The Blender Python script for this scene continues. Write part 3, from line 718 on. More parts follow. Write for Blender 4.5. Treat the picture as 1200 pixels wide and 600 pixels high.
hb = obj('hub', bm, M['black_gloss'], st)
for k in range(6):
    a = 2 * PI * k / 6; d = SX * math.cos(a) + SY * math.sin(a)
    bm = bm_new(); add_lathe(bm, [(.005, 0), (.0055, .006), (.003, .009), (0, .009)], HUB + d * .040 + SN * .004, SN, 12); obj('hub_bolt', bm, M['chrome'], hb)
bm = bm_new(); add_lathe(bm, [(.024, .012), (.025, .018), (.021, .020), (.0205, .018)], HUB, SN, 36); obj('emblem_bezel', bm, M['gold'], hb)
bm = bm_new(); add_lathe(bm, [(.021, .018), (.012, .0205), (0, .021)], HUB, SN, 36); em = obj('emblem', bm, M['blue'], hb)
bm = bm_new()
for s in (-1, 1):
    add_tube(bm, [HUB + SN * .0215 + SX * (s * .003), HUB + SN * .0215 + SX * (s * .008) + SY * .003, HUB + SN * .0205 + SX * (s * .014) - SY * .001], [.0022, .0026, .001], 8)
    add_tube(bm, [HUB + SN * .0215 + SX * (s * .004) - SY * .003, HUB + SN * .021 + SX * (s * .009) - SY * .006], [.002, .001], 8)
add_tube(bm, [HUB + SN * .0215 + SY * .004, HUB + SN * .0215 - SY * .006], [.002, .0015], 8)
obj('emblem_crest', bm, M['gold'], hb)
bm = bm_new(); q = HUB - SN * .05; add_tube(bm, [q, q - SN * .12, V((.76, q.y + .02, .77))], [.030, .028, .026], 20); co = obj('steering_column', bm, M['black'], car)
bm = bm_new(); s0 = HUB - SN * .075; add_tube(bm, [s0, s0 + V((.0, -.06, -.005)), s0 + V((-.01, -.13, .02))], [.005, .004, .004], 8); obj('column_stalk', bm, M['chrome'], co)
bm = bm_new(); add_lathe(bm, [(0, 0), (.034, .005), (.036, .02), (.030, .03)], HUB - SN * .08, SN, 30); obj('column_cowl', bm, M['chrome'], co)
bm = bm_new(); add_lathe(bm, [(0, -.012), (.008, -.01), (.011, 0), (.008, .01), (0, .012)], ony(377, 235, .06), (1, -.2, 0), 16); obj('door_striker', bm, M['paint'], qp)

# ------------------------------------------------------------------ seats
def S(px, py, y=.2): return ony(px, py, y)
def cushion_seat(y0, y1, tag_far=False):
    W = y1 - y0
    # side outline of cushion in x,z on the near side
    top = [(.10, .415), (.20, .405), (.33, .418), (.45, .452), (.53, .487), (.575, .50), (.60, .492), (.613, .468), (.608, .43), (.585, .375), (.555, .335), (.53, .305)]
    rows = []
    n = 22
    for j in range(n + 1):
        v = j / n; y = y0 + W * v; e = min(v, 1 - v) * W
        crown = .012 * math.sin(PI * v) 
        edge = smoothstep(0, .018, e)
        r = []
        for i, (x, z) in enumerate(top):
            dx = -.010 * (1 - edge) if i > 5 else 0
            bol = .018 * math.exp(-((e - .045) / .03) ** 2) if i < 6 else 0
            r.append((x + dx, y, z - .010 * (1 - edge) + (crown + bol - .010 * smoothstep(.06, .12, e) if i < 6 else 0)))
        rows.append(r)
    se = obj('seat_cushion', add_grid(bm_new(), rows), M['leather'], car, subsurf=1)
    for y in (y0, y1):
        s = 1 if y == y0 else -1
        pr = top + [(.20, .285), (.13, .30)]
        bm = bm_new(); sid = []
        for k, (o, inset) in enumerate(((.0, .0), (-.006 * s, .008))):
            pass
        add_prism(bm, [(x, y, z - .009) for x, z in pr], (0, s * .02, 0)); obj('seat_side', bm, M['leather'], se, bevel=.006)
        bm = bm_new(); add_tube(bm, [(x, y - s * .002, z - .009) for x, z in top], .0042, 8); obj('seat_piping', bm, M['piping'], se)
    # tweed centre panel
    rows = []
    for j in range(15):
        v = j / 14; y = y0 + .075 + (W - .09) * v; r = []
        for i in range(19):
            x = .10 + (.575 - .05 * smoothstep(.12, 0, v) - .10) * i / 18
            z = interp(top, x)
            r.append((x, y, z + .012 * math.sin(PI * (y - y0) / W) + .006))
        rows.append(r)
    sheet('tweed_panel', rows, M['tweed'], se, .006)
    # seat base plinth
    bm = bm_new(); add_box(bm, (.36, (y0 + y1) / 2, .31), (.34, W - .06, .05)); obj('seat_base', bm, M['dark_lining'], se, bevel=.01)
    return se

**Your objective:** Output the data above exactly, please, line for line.

**Answer for this exercise:**
The Blender Python script for this scene continues. Write part 3, from line 718 on. More parts follow. Write for Blender 4.5. Treat the picture as 1200 pixels wide and 600 pixels high.
hb = obj('hub', bm, M['black_gloss'], st)
for k in range(6):
    a = 2 * PI * k / 6; d = SX * math.cos(a) + SY * math.sin(a)
    bm = bm_new(); add_lathe(bm, [(.005, 0), (.0055, .006), (.003, .009), (0, .009)], HUB + d * .040 + SN * .004, SN, 12); obj('hub_bolt', bm, M['chrome'], hb)
bm = bm_new(); add_lathe(bm, [(.024, .012), (.025, .018), (.021, .020), (.0205, .018)], HUB, SN, 36); obj('emblem_bezel', bm, M['gold'], hb)
bm = bm_new(); add_lathe(bm, [(.021, .018), (.012, .0205), (0, .021)], HUB, SN, 36); em = obj('emblem', bm, M['blue'], hb)
bm = bm_new()
for s in (-1, 1):
    add_tube(bm, [HUB + SN * .0215 + SX * (s * .003), HUB + SN * .0215 + SX * (s * .008) + SY * .003, HUB + SN * .0205 + SX * (s * .014) - SY * .001], [.0022, .0026, .001], 8)
    add_tube(bm, [HUB + SN * .0215 + SX * (s * .004) - SY * .003, HUB + SN * .021 + SX * (s * .009) - SY * .006], [.002, .001], 8)
add_tube(bm, [HUB + SN * .0215 + SY * .004, HUB + SN * .0215 - SY * .006], [.002, .0015], 8)
obj('emblem_crest', bm, M['gold'], hb)
bm = bm_new(); q = HUB - SN * .05; add_tube(bm, [q, q - SN * .12, V((.76, q.y + .02, .77))], [.030, .028, .026], 20); co = obj('steering_column', bm, M['black'], car)
bm = bm_new(); s0 = HUB - SN * .075; add_tube(bm, [s0, s0 + V((.0, -.06, -.005)), s0 + V((-.01, -.13, .02))], [.005, .004, .004], 8); obj('column_stalk', bm, M['chrome'], co)
bm = bm_new(); add_lathe(bm, [(0, 0), (.034, .005), (.036, .02), (.030, .03)], HUB - SN * .08, SN, 30); obj('column_cowl', bm, M['chrome'], co)
bm = bm_new(); add_lathe(bm, [(0, -.012), (.008, -.01), (.011, 0), (.008, .01), (0, .012)], ony(377, 235, .06), (1, -.2, 0), 16); obj('door_striker', bm, M['paint'], qp)

# ------------------------------------------------------------------ seats
def S(px, py, y=.2): return ony(px, py, y)
def cushion_seat(y0, y1, tag_far=False):
    W = y1 - y0
    # side outline of cushion in x,z on the near side
    top = [(.10, .415), (.20, .405), (.33, .418), (.45, .452), (.53, .487), (.575, .50), (.60, .492), (.613, .468), (.608, .43), (.585, .375), (.555, .335), (.53, .305)]
    rows = []
    n = 22
    for j in range(n + 1):
        v = j / n; y = y0 + W * v; e = min(v, 1 - v) * W
        crown = .012 * math.sin(PI * v) 
        edge = smoothstep(0, .018, e)
        r = []
        for i, (x, z) in enumerate(top):
            dx = -.010 * (1 - edge) if i > 5 else 0
            bol = .018 * math.exp(-((e - .045) / .03) ** 2) if i < 6 else 0
            r.append((x + dx, y, z - .010 * (1 - edge) + (crown + bol - .010 * smoothstep(.06, .12, e) if i < 6 else 0)))
        rows.append(r)
    se = obj('seat_cushion', add_grid(bm_new(), rows), M['leather'], car, subsurf=1)
    for y in (y0, y1):
        s = 1 if y == y0 else -1
        pr = top + [(.20, .285), (.13, .30)]
        bm = bm_new(); sid = []
        for k, (o, inset) in enumerate(((.0, .0), (-.006 * s, .008))):
            pass
        add_prism(bm, [(x, y, z - .009) for x, z in pr], (0, s * .02, 0)); obj('seat_side', bm, M['leather'], se, bevel=.006)
        bm = bm_new(); add_tube(bm, [(x, y - s * .002, z - .009) for x, z in top], .0042, 8); obj('seat_piping', bm, M['piping'], se)
    # tweed centre panel
    rows = []
    for j in range(15):
        v = j / 14; y = y0 + .075 + (W - .09) * v; r = []
        for i in range(19):
            x = .10 + (.575 - .05 * smoothstep(.12, 0, v) - .10) * i / 18
            z = interp(top, x)
            r.append((x, y, z + .012 * math.sin(PI * (y - y0) / W) + .006))
        rows.append(r)
    sheet('tweed_panel', rows, M['tweed'], se, .006)
    # seat base plinth
    bm = bm_new(); add_box(bm, (.36, (y0 + y1) / 2, .31), (.34, W - .06, .05)); obj('seat_base', bm, M['dark_lining'], se, bevel=.01)
    return se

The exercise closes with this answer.